◆ **Data for the task**:
========================================
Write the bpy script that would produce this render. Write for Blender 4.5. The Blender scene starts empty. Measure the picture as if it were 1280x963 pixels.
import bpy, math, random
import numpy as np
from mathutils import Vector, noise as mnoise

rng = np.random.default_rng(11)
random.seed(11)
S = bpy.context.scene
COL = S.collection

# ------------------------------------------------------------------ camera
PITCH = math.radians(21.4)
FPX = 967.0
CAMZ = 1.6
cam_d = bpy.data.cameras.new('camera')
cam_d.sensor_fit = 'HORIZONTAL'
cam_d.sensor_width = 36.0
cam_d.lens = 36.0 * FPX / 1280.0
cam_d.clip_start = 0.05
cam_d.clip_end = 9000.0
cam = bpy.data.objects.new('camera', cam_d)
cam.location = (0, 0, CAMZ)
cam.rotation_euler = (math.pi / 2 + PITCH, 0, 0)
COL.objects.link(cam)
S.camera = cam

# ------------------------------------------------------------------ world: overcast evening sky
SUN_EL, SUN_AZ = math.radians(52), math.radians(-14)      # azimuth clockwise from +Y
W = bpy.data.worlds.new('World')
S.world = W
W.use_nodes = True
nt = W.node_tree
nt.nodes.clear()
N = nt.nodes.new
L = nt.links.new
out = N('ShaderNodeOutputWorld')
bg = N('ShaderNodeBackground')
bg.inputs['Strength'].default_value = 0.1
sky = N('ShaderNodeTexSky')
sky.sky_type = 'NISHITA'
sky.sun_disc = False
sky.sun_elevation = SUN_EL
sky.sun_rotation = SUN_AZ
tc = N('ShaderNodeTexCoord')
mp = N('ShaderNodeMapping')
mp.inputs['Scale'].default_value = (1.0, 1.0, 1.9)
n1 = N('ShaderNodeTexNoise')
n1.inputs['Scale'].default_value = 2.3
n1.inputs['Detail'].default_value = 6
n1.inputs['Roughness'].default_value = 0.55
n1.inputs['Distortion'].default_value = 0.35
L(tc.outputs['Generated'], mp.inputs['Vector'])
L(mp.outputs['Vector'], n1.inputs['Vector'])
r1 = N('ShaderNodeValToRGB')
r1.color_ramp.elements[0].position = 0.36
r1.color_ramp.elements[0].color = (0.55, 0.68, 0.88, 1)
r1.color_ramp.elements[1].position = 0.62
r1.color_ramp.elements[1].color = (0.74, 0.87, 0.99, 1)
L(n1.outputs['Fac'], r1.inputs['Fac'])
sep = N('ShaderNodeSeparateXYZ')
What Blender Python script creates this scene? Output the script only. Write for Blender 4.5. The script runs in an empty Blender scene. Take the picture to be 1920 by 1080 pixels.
========================================
Print back all the lines verbatim.

◆ **Result of this exercise**:
Write the bpy script that would produce this render. Write for Blender 4.5. The Blender scene starts empty. Measure the picture as if it were 1280x963 pixels.
import bpy, math, random
import numpy as np
from mathutils import Vector, noise as mnoise

rng = np.random.default_rng(11)
random.seed(11)
S = bpy.context.scene
COL = S.collection

# ------------------------------------------------------------------ camera
PITCH = math.radians(21.4)
FPX = 967.0
CAMZ = 1.6
cam_d = bpy.data.cameras.new('camera')
cam_d.sensor_fit = 'HORIZONTAL'
cam_d.sensor_width = 36.0
cam_d.lens = 36.0 * FPX / 1280.0
cam_d.clip_start = 0.05
cam_d.clip_end = 9000.0
cam = bpy.data.objects.new('camera', cam_d)
cam.location = (0, 0, CAMZ)
cam.rotation_euler = (math.pi / 2 + PITCH, 0, 0)
COL.objects.link(cam)
S.camera = cam

# ------------------------------------------------------------------ world: overcast evening sky
SUN_EL, SUN_AZ = math.radians(52), math.radians(-14)      # azimuth clockwise from +Y
W = bpy.data.worlds.new('World')
S.world = W
W.use_nodes = True
nt = W.node_tree
nt.nodes.clear()
N = nt.nodes.new
L = nt.links.new
out = N('ShaderNodeOutputWorld')
bg = N('ShaderNodeBackground')
bg.inputs['Strength'].default_value = 0.1
sky = N('ShaderNodeTexSky')
sky.sky_type = 'NISHITA'
sky.sun_disc = False
sky.sun_elevation = SUN_EL
sky.sun_rotation = SUN_AZ
tc = N('ShaderNodeTexCoord')
mp = N('ShaderNodeMapping')
mp.inputs['Scale'].default_value = (1.0, 1.0, 1.9)
n1 = N('ShaderNodeTexNoise')
n1.inputs['Scale'].default_value = 2.3
n1.inputs['Detail'].default_value = 6
n1.inputs['Roughness'].default_value = 0.55
n1.inputs['Distortion'].default_value = 0.35
L(tc.outputs['Generated'], mp.inputs['Vector'])
L(mp.outputs['Vector'], n1.inputs['Vector'])
r1 = N('ShaderNodeValToRGB')
r1.color_ramp.elements[0].position = 0.36
r1.color_ramp.elements[0].color = (0.55, 0.68, 0.88, 1)
r1.color_ramp.elements[1].position = 0.62
r1.color_ramp.elements[1].color = (0.74, 0.87, 0.99, 1)
L(n1.outputs['Fac'], r1.inputs['Fac'])
sep = N('ShaderNodeSeparateXYZ')
What Blender Python script creates this scene? Output the script only. Write for Blender 4.5. The script runs in an empty Blender scene. Take the picture to be 1920 by 1080 pixels.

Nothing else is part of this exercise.